Happy Chinese New Year, luxury goods industry. LVMH’s net income for 2010 soared 73 percent. Less than two years after the financial crisis indulgence is back in style. Bernard Arnault, creator of LVMH Louis Vuitton Moët Hennessy, is one of the biggest beneficiaries. Consumers sipped Dom Pérignon Champagne and Hennessy cognac, donned Hublot watches and sported Louis Vuitton handbags in record numbers last year, especially in Asia, driving sales at LVMH, the world’s largest luxury goods company, to new heights and sharply lifting profitability. No wonder, LVMH’s market capitalisation has almost tripled to EUR 60 billion in 2010 from EUR 23 billion in 2008, making it one of the most lucrative investments in the wider consumer goods industry.

On 4 February 2011 Mr Arnault reported that sales in 2010 rose 19 percent to EUR 20.3 billion (USD 28 billion). Operating profit jumped 29 percent to EUR 4.32 billion (USD 5.9 billion), while net income surged 73 percent to EUR 3 billion (USD 4.1 billion).

In 2010, the cognac and spirits business, in which Diageo has a 34 percent stake, generated revenue of EUR 1.6 billion, while profit from recurring operations amounted to EUR 477 million.

Demand from the newly affluent, especially in Asia, is driving much of the rebound in the luxury industry after overall sales slumped around 8 percent in 2009, according to research by Bain & Company.

As China transforms itself into an economic juggernaut, Chinese shoppers are spending as never before on luxury goods.

Like almost every producer of luxury goods these days, LVMH is betting on even greater growth in China, particularly as the Japanese economy remains sluggish.

In the drinks business, which includes the Moët & Chandon, Dom Perignon and Hennessy brands, China cemented its position as the group’s number two market, LVMH said.

Upon releasing LVMH’s 2010 results, Mr Arnault had to respond to a barrage of questions about his intentions concerning Hermès.
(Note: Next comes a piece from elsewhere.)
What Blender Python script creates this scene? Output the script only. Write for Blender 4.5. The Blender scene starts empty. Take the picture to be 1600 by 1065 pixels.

He had spent EUR 1.5 billion for a 14 percent stake in Hermès in October 2010. Mr Arnault declared that LVMH was “surprised” to find itself a large shareholder in Hermès, a position that he said had been “imposed” on LVMH because of conditions underlying the derivatives contracts.

Since the stake was revealed, the Hermès family has reacted bitterly and called on Mr Arnault to sell, which he said he was not inclined to do.

On 3 February 2011, Hermès, whose USD 10,000 handbags and other top-quality leather goods make it an immensely profitable company, said it would pay an interim dividend of EUR 1.0 (USD 1.37) a share for the first time, after posting a 25.4 percent increase in annual revenue.

The family’s 70 odd shareholders, together with Mr Arnault, will get almost all of that payout.

Ladies, if you don’t want Europe to be left behind by the Chinese, discard the eco-friendly canvas tote bags and get yourselves one of these must-have designer bags.